▸ **What is needed**: Copy out the lines of the records below, and only those lines, from the one with "wm = (world_mid + 180) % 360 - 180" through the one with "sharp_smooth(o, 40)", exactly as they appear.

▸ **Records with scene code**:
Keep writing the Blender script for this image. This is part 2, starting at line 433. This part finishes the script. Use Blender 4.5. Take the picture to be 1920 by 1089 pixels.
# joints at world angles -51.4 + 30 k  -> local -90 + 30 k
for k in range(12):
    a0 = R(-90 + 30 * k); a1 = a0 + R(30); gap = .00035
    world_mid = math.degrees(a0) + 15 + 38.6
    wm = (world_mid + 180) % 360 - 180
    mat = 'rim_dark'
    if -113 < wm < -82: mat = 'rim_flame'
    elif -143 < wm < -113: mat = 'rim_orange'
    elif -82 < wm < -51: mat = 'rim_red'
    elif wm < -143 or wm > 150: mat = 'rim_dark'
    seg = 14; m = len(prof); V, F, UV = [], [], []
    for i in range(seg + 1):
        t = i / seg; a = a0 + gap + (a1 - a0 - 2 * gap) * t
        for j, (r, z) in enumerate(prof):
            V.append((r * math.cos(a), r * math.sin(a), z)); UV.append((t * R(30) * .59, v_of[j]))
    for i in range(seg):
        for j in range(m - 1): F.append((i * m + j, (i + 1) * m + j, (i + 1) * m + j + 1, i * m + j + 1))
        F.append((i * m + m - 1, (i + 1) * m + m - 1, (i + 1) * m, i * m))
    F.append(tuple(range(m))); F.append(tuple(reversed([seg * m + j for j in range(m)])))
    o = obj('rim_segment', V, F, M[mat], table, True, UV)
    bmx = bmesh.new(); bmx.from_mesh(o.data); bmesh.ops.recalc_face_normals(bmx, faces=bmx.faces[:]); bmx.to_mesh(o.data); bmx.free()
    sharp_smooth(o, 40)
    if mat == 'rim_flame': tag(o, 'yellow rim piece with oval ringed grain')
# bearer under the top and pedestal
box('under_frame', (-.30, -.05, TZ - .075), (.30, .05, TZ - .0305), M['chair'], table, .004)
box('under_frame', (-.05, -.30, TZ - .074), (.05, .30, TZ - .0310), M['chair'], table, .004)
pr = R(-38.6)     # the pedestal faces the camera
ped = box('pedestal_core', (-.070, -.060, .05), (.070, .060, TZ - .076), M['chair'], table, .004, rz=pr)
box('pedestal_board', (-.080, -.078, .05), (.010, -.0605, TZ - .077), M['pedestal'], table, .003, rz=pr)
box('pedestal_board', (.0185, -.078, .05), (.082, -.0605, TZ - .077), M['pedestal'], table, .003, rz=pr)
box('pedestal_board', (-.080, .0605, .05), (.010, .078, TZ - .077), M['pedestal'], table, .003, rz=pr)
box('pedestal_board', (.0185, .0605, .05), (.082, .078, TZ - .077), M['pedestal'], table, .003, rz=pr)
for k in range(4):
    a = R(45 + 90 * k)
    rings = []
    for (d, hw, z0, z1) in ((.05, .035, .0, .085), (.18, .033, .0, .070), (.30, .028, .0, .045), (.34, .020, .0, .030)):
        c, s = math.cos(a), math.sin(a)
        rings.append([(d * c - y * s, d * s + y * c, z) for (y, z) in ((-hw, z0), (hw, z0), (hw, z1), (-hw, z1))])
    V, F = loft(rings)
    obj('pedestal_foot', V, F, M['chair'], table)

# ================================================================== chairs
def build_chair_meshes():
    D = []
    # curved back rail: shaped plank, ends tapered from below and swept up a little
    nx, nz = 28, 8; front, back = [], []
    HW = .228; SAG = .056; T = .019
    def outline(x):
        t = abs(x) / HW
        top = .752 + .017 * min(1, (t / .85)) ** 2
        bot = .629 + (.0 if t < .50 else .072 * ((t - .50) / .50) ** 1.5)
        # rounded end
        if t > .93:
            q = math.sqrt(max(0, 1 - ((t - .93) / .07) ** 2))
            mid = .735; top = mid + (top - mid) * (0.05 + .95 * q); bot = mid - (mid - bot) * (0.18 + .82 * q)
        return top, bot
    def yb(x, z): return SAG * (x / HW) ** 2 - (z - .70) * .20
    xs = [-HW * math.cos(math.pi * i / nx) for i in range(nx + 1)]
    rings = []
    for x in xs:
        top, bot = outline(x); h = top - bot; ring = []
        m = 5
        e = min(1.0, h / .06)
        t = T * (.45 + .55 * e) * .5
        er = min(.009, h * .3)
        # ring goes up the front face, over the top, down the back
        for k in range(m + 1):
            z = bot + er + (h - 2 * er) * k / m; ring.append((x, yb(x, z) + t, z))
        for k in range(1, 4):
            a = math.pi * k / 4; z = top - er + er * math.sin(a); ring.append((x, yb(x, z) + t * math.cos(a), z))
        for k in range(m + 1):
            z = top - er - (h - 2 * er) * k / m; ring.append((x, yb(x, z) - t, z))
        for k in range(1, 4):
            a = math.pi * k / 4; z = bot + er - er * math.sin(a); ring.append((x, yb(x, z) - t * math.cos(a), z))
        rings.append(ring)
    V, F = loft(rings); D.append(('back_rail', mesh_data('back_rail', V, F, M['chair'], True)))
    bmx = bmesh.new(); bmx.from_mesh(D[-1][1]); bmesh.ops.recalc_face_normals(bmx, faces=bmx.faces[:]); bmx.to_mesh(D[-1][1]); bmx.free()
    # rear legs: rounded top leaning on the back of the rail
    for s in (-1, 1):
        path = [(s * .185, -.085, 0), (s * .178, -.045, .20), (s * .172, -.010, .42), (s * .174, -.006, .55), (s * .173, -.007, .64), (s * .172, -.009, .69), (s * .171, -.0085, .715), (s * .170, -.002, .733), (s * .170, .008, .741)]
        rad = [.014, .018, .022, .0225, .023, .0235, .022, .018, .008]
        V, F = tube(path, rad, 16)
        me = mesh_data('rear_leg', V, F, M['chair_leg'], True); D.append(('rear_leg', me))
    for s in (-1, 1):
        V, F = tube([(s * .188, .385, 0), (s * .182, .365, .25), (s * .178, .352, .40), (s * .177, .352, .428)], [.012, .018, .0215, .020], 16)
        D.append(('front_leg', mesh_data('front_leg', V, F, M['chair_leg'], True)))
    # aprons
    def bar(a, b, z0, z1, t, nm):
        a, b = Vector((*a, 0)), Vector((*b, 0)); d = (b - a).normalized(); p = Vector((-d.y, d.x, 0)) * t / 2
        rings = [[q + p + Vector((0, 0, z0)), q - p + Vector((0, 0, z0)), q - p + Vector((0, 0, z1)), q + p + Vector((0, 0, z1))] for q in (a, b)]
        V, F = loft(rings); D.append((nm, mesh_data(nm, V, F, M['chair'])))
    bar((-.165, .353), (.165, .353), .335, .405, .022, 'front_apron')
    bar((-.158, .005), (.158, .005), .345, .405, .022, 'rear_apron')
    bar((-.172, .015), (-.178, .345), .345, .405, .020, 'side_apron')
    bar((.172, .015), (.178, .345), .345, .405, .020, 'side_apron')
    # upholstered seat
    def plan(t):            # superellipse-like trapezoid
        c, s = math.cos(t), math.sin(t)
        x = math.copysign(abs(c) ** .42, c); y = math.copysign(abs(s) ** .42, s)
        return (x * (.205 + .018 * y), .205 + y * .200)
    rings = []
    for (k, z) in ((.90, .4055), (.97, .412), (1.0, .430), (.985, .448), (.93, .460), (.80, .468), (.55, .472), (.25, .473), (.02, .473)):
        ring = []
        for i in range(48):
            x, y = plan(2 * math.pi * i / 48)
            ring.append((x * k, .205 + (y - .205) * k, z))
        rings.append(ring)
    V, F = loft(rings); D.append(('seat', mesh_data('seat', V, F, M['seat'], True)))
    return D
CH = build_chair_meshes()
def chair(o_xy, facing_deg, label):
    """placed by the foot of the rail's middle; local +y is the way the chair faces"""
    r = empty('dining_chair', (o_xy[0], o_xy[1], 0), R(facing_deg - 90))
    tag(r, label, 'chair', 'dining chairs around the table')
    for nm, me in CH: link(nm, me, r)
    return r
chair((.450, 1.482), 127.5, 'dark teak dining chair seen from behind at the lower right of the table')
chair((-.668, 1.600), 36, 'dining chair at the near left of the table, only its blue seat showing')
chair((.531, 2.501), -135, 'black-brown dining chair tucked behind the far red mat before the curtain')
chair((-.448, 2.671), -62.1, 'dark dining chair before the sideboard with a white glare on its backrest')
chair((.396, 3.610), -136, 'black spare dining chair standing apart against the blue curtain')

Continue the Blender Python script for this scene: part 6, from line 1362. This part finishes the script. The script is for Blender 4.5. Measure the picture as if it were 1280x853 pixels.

▸ **Final answer**:
    wm = (world_mid + 180) % 360 - 180
    mat = 'rim_dark'
    if -113 < wm < -82: mat = 'rim_flame'
    elif -143 < wm < -113: mat = 'rim_orange'
    elif -82 < wm < -51: mat = 'rim_red'
    elif wm < -143 or wm > 150: mat = 'rim_dark'
    seg = 14; m = len(prof); V, F, UV = [], [], []
    for i in range(seg + 1):
        t = i / seg; a = a0 + gap + (a1 - a0 - 2 * gap) * t
        for j, (r, z) in enumerate(prof):
            V.append((r * math.cos(a), r * math.sin(a), z)); UV.append((t * R(30) * .59, v_of[j]))
    for i in range(seg):
        for j in range(m - 1): F.append((i * m + j, (i + 1) * m + j, (i + 1) * m + j + 1, i * m + j + 1))
        F.append((i * m + m - 1, (i + 1) * m + m - 1, (i + 1) * m, i * m))
    F.append(tuple(range(m))); F.append(tuple(reversed([seg * m + j for j in range(m)])))
    o = obj('rim_segment', V, F, M[mat], table, True, UV)
    bmx = bmesh.new(); bmx.from_mesh(o.data); bmesh.ops.recalc_face_normals(bmx, faces=bmx.faces[:]); bmx.to_mesh(o.data); bmx.free()
    sharp_smooth(o, 40)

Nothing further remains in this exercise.